Work instructions:
In the listing below, locate the line containing "up = 0.50 +" and the line containing "grey = np.maximum(grey, (0.05". Output both of them and every line between, exactly as written, and nothing more.
>> begin Source data
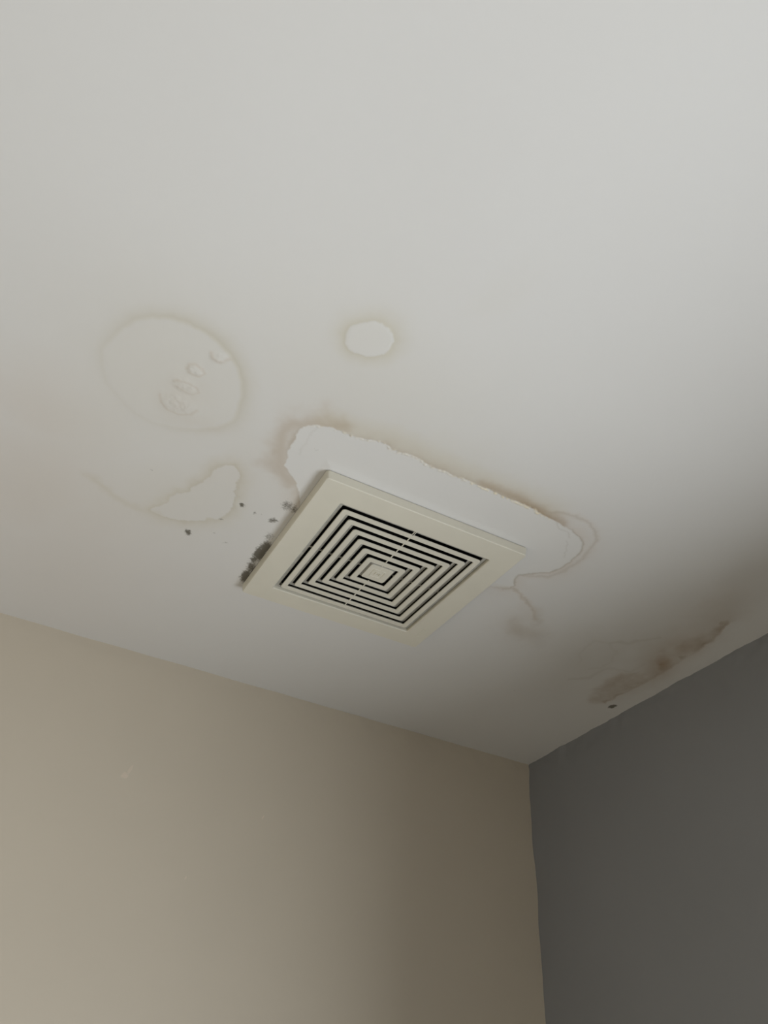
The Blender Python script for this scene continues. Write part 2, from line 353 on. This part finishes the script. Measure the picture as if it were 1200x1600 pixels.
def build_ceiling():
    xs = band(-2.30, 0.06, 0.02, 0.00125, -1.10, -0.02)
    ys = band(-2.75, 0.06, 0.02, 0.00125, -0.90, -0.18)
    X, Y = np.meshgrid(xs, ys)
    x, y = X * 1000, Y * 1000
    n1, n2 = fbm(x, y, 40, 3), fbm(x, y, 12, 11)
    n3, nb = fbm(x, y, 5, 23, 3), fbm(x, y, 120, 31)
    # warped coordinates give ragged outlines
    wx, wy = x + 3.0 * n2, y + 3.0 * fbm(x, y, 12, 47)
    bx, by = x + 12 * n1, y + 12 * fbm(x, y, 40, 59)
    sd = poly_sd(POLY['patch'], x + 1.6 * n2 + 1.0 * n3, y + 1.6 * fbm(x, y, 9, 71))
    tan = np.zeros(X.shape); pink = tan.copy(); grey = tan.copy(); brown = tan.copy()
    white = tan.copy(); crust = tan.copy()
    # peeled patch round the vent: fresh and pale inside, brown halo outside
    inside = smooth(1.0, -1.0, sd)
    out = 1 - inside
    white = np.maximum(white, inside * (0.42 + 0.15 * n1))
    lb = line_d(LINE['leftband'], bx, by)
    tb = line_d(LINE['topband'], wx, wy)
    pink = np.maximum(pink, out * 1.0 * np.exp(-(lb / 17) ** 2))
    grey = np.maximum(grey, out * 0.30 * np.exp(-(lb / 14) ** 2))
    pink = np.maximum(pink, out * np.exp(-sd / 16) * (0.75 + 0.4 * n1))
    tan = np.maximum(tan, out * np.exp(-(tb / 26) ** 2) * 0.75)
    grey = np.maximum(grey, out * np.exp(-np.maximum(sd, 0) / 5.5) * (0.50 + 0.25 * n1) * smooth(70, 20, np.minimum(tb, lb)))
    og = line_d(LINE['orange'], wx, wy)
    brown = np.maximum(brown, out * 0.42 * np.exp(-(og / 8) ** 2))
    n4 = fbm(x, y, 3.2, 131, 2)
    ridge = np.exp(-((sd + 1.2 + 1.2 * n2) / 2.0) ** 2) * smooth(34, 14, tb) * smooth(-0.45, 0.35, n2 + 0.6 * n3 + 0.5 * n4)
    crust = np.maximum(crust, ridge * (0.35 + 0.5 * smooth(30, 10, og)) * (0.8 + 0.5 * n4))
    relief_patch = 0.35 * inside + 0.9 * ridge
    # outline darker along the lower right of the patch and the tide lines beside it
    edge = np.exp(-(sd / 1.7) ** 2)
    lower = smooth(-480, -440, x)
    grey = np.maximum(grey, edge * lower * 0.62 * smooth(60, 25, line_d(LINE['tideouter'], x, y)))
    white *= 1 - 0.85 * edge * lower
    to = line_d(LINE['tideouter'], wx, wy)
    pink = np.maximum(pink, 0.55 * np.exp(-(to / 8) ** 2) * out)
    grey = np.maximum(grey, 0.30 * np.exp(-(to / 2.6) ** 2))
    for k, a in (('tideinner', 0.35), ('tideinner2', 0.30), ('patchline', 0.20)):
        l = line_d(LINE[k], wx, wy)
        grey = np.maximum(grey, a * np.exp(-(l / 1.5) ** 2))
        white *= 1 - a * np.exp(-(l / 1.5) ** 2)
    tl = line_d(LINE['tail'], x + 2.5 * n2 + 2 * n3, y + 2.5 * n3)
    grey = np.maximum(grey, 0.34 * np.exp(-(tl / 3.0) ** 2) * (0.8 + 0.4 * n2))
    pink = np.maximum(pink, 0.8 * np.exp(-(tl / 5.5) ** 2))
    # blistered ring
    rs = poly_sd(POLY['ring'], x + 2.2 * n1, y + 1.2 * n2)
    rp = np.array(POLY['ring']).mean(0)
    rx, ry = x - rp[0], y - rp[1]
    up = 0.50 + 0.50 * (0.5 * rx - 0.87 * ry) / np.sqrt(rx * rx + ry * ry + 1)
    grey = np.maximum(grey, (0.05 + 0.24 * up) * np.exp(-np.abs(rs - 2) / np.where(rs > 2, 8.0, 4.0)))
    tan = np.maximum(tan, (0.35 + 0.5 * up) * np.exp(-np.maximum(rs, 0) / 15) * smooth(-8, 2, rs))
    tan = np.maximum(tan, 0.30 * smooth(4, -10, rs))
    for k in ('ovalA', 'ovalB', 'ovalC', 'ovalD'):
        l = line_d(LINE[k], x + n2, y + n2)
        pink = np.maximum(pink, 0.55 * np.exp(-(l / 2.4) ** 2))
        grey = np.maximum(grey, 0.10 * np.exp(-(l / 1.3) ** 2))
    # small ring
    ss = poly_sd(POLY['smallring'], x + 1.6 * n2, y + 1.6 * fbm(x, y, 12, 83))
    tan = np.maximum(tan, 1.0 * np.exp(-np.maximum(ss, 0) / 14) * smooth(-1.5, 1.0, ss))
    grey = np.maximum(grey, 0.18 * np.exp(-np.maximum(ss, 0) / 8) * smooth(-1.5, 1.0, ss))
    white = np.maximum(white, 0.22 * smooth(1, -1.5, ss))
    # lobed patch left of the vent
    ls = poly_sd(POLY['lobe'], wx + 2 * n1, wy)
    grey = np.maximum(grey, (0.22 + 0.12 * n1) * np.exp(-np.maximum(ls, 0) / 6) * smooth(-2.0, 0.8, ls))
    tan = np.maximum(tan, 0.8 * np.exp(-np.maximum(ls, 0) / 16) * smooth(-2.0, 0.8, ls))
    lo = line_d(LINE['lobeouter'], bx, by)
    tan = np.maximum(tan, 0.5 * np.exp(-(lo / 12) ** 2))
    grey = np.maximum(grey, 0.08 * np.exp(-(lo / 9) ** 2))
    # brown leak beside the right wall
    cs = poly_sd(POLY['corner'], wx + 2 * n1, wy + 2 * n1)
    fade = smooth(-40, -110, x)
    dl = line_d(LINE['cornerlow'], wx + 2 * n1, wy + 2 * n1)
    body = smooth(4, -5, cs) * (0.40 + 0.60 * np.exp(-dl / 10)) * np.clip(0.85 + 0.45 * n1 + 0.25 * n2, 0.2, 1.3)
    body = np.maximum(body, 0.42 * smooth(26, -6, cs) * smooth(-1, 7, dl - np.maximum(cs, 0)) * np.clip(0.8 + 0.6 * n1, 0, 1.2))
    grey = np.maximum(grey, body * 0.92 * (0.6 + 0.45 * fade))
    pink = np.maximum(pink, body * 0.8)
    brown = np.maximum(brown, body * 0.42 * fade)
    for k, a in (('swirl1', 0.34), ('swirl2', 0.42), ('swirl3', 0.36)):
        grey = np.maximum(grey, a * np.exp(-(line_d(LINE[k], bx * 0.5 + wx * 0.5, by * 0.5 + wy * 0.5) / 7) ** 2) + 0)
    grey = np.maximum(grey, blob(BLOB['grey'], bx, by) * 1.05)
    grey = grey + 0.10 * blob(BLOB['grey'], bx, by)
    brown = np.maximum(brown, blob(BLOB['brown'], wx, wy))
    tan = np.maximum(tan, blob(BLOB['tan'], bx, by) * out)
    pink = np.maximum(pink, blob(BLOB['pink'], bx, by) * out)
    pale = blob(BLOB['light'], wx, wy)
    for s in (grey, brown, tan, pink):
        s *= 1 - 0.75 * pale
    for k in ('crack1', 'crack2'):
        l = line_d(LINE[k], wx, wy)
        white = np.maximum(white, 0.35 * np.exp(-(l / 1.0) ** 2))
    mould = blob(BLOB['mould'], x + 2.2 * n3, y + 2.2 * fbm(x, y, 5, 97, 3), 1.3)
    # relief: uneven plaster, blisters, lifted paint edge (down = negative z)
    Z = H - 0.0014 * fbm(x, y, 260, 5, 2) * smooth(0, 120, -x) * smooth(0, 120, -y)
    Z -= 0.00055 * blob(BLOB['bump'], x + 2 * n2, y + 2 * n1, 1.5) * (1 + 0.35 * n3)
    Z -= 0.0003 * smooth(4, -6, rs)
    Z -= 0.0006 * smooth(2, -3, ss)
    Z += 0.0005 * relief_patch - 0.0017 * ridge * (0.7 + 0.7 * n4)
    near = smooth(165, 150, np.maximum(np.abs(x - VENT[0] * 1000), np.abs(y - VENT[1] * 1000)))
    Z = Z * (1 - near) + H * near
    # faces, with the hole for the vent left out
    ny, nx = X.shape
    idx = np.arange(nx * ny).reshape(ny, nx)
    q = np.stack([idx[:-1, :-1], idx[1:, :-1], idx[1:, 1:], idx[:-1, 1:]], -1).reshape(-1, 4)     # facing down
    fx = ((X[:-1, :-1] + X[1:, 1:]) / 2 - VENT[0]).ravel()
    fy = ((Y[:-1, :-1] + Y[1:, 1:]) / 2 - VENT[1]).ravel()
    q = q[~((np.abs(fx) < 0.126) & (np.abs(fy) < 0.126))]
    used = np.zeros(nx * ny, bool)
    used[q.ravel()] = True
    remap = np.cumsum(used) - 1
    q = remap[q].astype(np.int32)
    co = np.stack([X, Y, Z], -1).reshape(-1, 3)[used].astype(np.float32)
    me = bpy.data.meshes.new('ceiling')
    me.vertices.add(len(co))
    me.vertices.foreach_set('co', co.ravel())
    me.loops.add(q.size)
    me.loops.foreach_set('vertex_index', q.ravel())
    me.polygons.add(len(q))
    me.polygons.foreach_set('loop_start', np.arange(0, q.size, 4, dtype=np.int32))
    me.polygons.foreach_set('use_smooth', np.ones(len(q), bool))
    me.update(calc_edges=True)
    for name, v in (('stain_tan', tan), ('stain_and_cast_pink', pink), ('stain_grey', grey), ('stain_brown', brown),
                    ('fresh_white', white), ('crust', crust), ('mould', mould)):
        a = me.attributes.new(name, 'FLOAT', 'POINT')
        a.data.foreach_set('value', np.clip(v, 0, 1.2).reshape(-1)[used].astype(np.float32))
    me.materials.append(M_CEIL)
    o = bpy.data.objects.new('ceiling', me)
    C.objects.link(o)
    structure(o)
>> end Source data
Full answer:
    up = 0.50 + 0.50 * (0.5 * rx - 0.87 * ry) / np.sqrt(rx * rx + ry * ry + 1)
    grey = np.maximum(grey, (0.05 + 0.24 * up) * np.exp(-np.abs(rs - 2) / np.where(rs > 2, 8.0, 4.0)))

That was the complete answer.